Ein Sombrero-Verkäufer schreitet durch die Stuhlreihen. Als bereits mehr als 40 Autos in Reih und Glied gebracht sind, überkommt es den Anheizer am Mikro: „Ooooh… There‘s a LOT of horsepowa hea!“ Über 30.000 PS, ruft er, werden von der Leine gelassen. Vermutlich noch einige mehr. Aber ganz konkret wissen es auch die Summernats-Organisatoren nicht. Hey, was soll‘s.
Ziemlich pünktlich um 11 Uhr versammeln sich 69 Männer zwischen den Autos zu einer Besprechungstraube, sie wirken wie eine sehr, sehr große Rugbymannschaft vor dem Anpfiff.
Fünf nach elf, der Hubschrauberschatten wabert unentwegt über die ausgedörrte angrenzende Wiese, die Fahrer gehen auseinander. „Make some noooise!“, brüllt der Anheizer ins Mikro, dann sagt er heiser etwas von „history“, es geht im Jubel unter.
Der Massen-Burnout ist einem guten Zweck gewidmet: dem Nichtrauchen, sinnigerweise. Die australische Regierung sponsert die Veranstaltung. Dafür darf sie an den Betonblöcken, die die Zuschauer von den Weltrekord-Reifenschleudern trennen, Werbeplakate aufhängen: „My QuitBuddy – Quit Smoking App – Download Free“.
Als zwei Minuten später die Rekordjagd beginnt, drei!, zwei!, eins!, verschwinden sie hinter Schall und Rauch.

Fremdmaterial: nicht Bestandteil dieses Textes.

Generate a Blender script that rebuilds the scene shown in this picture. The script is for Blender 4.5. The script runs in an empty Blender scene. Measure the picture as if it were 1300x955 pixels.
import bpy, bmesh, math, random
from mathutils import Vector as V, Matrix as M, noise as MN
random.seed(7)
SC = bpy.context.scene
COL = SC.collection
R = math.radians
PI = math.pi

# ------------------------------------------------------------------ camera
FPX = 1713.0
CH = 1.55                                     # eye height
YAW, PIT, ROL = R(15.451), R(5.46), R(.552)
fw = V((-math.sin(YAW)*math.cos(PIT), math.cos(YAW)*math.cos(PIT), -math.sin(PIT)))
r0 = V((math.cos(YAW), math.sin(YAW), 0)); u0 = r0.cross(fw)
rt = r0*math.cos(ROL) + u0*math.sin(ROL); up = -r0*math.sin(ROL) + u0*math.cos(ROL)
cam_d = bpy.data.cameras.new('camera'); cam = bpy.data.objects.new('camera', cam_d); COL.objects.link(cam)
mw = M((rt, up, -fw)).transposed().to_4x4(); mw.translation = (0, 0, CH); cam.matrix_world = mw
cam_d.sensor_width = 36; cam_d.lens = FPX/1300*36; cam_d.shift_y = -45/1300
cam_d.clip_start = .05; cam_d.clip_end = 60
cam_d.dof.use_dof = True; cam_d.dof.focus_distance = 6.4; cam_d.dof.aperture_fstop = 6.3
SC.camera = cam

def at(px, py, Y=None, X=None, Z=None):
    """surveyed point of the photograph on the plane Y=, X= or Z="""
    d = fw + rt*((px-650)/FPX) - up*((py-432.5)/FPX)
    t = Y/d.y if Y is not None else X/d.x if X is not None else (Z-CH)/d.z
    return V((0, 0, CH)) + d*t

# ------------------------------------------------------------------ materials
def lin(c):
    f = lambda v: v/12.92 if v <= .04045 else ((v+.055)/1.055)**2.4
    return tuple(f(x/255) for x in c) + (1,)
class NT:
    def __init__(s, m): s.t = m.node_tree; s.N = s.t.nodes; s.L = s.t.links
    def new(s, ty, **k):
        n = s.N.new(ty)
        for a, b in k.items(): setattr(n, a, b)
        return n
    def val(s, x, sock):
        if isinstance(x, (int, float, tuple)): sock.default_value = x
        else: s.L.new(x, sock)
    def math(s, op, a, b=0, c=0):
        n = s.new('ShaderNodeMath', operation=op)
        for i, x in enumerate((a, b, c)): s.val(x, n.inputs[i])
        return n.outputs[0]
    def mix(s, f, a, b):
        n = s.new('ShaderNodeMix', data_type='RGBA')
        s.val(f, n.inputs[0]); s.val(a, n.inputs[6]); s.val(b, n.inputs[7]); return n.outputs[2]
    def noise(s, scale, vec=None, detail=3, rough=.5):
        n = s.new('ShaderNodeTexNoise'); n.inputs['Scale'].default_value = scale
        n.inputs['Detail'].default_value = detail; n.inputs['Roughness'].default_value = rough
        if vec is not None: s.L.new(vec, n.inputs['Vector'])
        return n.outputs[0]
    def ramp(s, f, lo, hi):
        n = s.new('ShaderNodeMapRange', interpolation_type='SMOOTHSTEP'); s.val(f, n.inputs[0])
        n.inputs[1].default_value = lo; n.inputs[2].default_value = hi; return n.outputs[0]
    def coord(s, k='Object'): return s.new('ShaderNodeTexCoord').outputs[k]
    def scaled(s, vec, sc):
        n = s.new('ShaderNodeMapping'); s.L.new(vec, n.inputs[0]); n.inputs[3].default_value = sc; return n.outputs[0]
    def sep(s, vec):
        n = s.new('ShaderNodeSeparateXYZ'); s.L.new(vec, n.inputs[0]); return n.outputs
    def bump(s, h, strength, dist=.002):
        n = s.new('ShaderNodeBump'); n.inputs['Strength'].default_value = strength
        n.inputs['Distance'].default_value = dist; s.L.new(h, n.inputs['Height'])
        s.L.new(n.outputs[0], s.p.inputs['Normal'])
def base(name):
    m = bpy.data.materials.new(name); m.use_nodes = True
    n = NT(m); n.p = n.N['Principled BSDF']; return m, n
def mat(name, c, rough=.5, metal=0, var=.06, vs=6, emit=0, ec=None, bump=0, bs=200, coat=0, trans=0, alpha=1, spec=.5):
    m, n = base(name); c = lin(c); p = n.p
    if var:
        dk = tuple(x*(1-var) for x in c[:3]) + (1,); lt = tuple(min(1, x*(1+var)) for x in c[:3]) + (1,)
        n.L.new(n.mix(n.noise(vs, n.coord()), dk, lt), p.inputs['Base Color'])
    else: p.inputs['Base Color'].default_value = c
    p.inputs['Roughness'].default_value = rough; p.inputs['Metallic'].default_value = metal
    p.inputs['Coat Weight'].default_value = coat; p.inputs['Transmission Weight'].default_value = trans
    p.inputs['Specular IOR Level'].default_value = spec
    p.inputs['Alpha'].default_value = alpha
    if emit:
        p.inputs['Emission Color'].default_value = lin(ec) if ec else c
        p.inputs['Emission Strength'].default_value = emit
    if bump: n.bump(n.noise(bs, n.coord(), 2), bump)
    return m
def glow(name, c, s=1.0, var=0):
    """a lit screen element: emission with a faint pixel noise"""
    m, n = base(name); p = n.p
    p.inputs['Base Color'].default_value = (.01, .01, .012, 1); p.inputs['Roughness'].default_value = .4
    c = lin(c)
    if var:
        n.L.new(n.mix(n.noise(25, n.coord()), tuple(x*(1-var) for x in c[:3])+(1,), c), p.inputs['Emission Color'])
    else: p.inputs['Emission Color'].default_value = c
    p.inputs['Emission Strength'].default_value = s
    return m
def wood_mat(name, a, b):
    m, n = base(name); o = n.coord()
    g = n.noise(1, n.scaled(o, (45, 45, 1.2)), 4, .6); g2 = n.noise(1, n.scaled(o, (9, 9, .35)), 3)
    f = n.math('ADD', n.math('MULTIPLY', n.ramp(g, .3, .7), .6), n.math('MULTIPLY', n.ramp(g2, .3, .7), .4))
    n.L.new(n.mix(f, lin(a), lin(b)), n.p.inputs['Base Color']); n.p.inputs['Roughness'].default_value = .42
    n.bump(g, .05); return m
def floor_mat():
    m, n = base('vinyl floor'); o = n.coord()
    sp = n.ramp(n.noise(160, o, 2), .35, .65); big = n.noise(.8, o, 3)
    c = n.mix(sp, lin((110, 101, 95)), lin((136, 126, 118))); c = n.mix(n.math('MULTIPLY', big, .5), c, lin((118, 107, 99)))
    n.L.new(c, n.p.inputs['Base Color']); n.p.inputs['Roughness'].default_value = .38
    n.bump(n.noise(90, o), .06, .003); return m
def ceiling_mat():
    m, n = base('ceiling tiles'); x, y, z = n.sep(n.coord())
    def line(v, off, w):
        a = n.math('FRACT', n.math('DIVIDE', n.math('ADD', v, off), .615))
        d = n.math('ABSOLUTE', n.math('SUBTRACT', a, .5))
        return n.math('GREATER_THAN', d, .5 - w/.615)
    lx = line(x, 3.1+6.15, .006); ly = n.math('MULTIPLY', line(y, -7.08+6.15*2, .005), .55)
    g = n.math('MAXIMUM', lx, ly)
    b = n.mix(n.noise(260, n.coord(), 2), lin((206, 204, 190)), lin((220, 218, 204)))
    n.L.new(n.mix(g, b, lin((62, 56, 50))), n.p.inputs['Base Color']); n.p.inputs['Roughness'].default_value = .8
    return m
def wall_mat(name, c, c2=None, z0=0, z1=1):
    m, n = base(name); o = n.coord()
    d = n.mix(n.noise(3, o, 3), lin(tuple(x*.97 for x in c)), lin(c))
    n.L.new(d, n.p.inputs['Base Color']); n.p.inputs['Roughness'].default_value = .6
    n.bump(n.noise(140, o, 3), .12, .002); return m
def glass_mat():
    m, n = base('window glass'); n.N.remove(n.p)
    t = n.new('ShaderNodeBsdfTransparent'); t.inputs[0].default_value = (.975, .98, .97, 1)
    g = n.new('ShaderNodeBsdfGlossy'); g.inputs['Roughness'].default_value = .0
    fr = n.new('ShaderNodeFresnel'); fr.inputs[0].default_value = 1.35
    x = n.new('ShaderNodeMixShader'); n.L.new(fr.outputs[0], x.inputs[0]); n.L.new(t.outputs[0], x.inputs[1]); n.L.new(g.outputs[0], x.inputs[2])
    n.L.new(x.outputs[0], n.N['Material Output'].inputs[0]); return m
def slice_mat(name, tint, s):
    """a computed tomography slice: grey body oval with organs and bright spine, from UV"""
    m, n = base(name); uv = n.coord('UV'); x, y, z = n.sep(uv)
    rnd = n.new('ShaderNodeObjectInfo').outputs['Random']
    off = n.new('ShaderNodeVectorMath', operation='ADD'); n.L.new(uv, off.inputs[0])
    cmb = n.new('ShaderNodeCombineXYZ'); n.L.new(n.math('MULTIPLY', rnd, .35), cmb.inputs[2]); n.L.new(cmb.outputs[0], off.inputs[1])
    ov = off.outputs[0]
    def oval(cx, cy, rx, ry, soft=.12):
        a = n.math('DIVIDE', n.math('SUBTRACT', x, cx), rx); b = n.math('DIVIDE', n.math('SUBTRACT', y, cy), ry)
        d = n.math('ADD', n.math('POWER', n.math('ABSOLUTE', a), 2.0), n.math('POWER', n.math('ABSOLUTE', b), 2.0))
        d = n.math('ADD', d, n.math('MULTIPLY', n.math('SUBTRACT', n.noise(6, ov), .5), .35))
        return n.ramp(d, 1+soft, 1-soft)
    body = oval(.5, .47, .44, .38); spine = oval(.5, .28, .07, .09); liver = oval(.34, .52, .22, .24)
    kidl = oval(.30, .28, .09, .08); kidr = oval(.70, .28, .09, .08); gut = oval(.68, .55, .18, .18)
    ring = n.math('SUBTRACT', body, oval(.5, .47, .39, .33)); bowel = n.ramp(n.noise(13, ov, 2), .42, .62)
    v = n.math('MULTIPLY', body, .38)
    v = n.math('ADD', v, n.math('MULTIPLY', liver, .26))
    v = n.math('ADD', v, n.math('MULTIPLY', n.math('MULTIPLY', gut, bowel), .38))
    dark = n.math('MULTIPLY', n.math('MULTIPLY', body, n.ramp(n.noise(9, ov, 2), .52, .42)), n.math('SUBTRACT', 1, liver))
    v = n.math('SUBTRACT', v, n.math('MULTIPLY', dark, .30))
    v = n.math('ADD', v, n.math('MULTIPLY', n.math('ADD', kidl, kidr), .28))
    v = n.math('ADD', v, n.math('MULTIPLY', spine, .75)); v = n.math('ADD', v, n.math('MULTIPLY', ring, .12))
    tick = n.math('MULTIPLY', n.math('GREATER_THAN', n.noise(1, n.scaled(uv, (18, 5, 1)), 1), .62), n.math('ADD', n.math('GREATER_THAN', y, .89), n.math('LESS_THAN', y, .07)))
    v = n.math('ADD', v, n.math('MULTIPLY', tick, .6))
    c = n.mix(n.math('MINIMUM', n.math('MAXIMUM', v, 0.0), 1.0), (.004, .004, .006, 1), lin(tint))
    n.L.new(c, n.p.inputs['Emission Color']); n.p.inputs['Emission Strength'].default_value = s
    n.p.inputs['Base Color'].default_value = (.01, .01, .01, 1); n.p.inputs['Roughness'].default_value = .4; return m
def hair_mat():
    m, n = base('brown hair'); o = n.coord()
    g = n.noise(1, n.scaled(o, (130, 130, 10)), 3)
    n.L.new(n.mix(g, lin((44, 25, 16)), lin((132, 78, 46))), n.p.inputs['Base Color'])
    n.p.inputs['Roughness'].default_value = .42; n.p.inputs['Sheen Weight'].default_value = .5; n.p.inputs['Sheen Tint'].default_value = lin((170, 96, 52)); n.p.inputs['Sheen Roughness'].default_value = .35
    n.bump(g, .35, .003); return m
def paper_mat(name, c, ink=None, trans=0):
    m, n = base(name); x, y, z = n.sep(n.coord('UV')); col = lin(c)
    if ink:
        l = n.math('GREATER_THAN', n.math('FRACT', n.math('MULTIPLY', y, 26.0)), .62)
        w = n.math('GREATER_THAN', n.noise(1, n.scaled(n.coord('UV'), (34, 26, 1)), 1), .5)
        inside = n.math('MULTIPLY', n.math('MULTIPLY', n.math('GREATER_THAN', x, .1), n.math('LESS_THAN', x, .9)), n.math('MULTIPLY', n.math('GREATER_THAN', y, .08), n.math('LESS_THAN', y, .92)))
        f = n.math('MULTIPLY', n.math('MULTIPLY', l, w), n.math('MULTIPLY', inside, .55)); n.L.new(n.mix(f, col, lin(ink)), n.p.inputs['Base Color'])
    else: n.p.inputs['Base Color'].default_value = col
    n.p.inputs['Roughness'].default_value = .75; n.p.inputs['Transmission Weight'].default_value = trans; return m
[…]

Alles verschwindet hinter Schall und Rauch.
Die Sicht, der Sauerstoff – einfach weg. Wie bei einem Vulkanausbruch. Wird der Hubschrauberpilot später sagen. Als würde man in einem Flugzeug durch eine Wolke fliegen. So beschreibt es Guinness-Weltrekordrichter Chris Sheedy. Weiter wird er sagen, dass dieser Weltrekord, nach 14 Jahren, in denen er so manchen atemberaubenden und abgedrehten Rekord bezeugen durfte, der womöglich atemberaubendste und abgedrehteste sei. Ein Platz in seinen persönlichen Top 3 sei ihm jedenfalls sicher. Dann wird er staatstragend: „Dies ist ein ausgesprochen australischer Rekord. Würde jemand, anderswo auf der Welt, ihn brechen – die Australier würden das als Beleidigung empfinden.“
Als der Rauch sich verzieht, sind alle Augen auf ihn, den Richter, gerichtet. Sheedy streckt den Arm nach oben, macht eine Faust, nur der Daumen bleibt waagrecht gestreckt. Nach einigen Sekunden dreht der Daumen nach oben, in den Himmel über der Hauptstadt, der nicht länger wolkenlos ist: Eine sich hoch auftürmende Wolke aus ehemaligen Reifen zieht über das Stadion hinweg, Richtung Innenstadt, und ist auch zehn Minuten später noch nicht vom Horizont verschwunden.
Es ist vollbracht! Ein brandneuer Weltrekord! Aaawesome! Immer wieder „Aaawesome!“ finden es die Fahrer, in den Interviews danach. Einer spricht mit bebender Stimme ins Mikrofon: „That was the most amazing thing I‘ve ever seen.“
Ein rasanter Start in ein besonderes Jahr war es allemal: Die Stadt Canberra feiert 2013 ihren hundertsten Geburtstag. Na, dann. Happy birthday, mate!